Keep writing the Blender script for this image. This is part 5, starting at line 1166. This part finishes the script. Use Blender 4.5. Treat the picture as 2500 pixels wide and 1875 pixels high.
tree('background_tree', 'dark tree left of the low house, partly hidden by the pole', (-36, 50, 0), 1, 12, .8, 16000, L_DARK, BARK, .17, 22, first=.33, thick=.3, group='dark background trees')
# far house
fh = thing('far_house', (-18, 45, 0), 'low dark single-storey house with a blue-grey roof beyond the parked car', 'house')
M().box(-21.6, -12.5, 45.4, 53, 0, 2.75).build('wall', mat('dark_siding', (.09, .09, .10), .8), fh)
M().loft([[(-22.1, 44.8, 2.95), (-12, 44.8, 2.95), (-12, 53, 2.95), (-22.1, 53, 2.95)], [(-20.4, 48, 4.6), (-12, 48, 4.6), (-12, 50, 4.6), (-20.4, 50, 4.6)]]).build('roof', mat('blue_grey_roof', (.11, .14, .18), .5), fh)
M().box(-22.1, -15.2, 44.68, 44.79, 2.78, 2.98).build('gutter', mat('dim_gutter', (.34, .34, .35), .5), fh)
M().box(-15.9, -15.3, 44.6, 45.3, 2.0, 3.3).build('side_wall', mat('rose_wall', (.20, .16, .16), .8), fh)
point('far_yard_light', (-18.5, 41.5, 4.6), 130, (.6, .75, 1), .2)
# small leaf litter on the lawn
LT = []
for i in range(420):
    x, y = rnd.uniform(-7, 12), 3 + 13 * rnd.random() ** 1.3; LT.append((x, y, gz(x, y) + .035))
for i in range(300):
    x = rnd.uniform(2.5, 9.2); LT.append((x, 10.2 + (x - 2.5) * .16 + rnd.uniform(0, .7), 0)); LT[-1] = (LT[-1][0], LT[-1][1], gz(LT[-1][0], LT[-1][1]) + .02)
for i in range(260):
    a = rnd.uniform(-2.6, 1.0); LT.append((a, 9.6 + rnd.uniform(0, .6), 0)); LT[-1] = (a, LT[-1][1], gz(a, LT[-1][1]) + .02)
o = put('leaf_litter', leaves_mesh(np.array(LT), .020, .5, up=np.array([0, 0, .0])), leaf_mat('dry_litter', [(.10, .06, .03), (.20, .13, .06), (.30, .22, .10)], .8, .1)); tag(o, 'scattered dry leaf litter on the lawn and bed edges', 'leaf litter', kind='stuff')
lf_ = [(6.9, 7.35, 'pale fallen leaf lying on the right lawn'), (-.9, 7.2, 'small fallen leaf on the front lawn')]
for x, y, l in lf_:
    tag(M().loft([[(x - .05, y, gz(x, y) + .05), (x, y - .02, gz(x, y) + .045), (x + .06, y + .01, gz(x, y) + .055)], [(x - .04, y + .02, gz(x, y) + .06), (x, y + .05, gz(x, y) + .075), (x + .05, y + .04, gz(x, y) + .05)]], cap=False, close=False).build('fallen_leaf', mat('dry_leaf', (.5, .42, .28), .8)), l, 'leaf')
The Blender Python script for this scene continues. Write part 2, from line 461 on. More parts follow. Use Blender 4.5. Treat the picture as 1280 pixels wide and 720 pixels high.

◇ ◇ ◇

## PROBLEM REQUIREMENTS
Exactly reproduce every line of the records.

## WORKED ANSWER
Keep writing the Blender script for this image. This is part 5, starting at line 1166. This part finishes the script. Use Blender 4.5. Treat the picture as 2500 pixels wide and 1875 pixels high.
tree('background_tree', 'dark tree left of the low house, partly hidden by the pole', (-36, 50, 0), 1, 12, .8, 16000, L_DARK, BARK, .17, 22, first=.33, thick=.3, group='dark background trees')
# far house
fh = thing('far_house', (-18, 45, 0), 'low dark single-storey house with a blue-grey roof beyond the parked car', 'house')
M().box(-21.6, -12.5, 45.4, 53, 0, 2.75).build('wall', mat('dark_siding', (.09, .09, .10), .8), fh)
M().loft([[(-22.1, 44.8, 2.95), (-12, 44.8, 2.95), (-12, 53, 2.95), (-22.1, 53, 2.95)], [(-20.4, 48, 4.6), (-12, 48, 4.6), (-12, 50, 4.6), (-20.4, 50, 4.6)]]).build('roof', mat('blue_grey_roof', (.11, .14, .18), .5), fh)
M().box(-22.1, -15.2, 44.68, 44.79, 2.78, 2.98).build('gutter', mat('dim_gutter', (.34, .34, .35), .5), fh)
M().box(-15.9, -15.3, 44.6, 45.3, 2.0, 3.3).build('side_wall', mat('rose_wall', (.20, .16, .16), .8), fh)
point('far_yard_light', (-18.5, 41.5, 4.6), 130, (.6, .75, 1), .2)
# small leaf litter on the lawn
LT = []
for i in range(420):
    x, y = rnd.uniform(-7, 12), 3 + 13 * rnd.random() ** 1.3; LT.append((x, y, gz(x, y) + .035))
for i in range(300):
    x = rnd.uniform(2.5, 9.2); LT.append((x, 10.2 + (x - 2.5) * .16 + rnd.uniform(0, .7), 0)); LT[-1] = (LT[-1][0], LT[-1][1], gz(LT[-1][0], LT[-1][1]) + .02)
for i in range(260):
    a = rnd.uniform(-2.6, 1.0); LT.append((a, 9.6 + rnd.uniform(0, .6), 0)); LT[-1] = (a, LT[-1][1], gz(a, LT[-1][1]) + .02)
o = put('leaf_litter', leaves_mesh(np.array(LT), .020, .5, up=np.array([0, 0, .0])), leaf_mat('dry_litter', [(.10, .06, .03), (.20, .13, .06), (.30, .22, .10)], .8, .1)); tag(o, 'scattered dry leaf litter on the lawn and bed edges', 'leaf litter', kind='stuff')
lf_ = [(6.9, 7.35, 'pale fallen leaf lying on the right lawn'), (-.9, 7.2, 'small fallen leaf on the front lawn')]
for x, y, l in lf_:
    tag(M().loft([[(x - .05, y, gz(x, y) + .05), (x, y - .02, gz(x, y) + .045), (x + .06, y + .01, gz(x, y) + .055)], [(x - .04, y + .02, gz(x, y) + .06), (x, y + .05, gz(x, y) + .075), (x + .05, y + .04, gz(x, y) + .05)]], cap=False, close=False).build('fallen_leaf', mat('dry_leaf', (.5, .42, .28), .8)), l, 'leaf')
The Blender Python script for this scene continues. Write part 2, from line 461 on. More parts follow. Use Blender 4.5. Treat the picture as 1280 pixels wide and 720 pixels high.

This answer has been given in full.